Franco Fabbri, musicista e musicologo italiano, insegna storia della popular music al Conservatorio di Parma e all’Università Statale di Milano. Alcuni suoi libri come: “Il suono in cui viviamo” e “Around the clock” descrivono con grande perizia ed efficacia mondi sonori, in parte indagati nelle quattro puntate di Jukebox 900 in cui sarà ospite, al microfono di Claudio Farinone.

Gli argomenti sono solo apparentemente disparati: in realtà, non solo per le coincidenze cronologiche (gli anni Venti e Trenta per i primi due, gli anni Sessanta e Settanta per i secondi).
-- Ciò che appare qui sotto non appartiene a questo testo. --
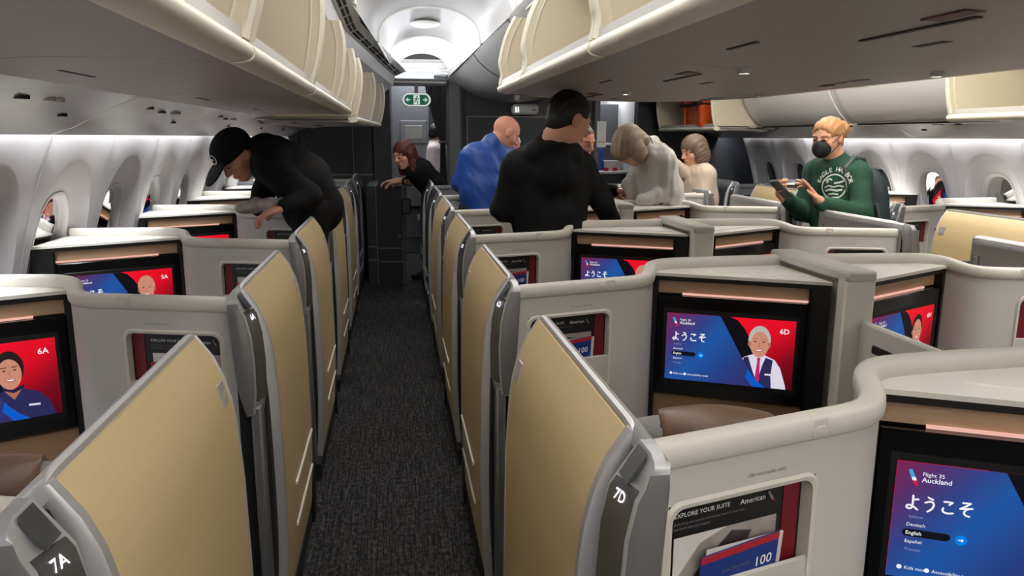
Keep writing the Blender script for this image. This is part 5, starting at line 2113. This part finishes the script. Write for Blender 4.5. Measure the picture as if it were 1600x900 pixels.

Il rebetico è una musica popolare urbana ellenica, giunta a drammatica popolarità negli anni successivi alla grande catastrofe di Smirne del 1922-23, con l’espulsione dalla Turchia di un milione e mezzo di greci ortodossi, quando la Grecia aveva poco più di sei milioni di abitanti. Nelle baraccopoli delle periferie urbane, fra gli immigrati, si sviluppò un genere di canzoni che esprimevano miseria, disperazione, ma anche una speciale gioia di vivere.

Niente di più diverso dalla raffinatezza e dal lusso delle canzoni dei musical di Tin Pan Alley e dei loro autori “classici”: Kern, Gershwin, Porter, Rodgers e altri. Ma negli anni Cinquanta e Sessanta, mentre l’epoca d’oro di Tin Pan Alley tramontava, il rebetico fu al centro di un progetto di “canzone popolare d’arte”, dal quale si sviluppa la canzone d’autore greca contemporanea.

Il minimalismo, che nasce nello stesso periodo come risposta anche polemica alla musica d’avanguardia europea, incorpora non poche influenze dalle musiche orientali, inclusa la fascinazione per i metri musicali additivi, “zoppicanti”, che erano uno dei tratti più riconoscibili del rebetico. E, a sua volta, la musica minimalista e processuale di Riley, Reich, Glass, lascia non poche tracce nel progressive rock inglese dei primi anni Settanta, preso, se vogliamo, da una poetica “massimalista” volta a incorporare qualunque cultura musicale, pur mantenendo una solida matrice rock.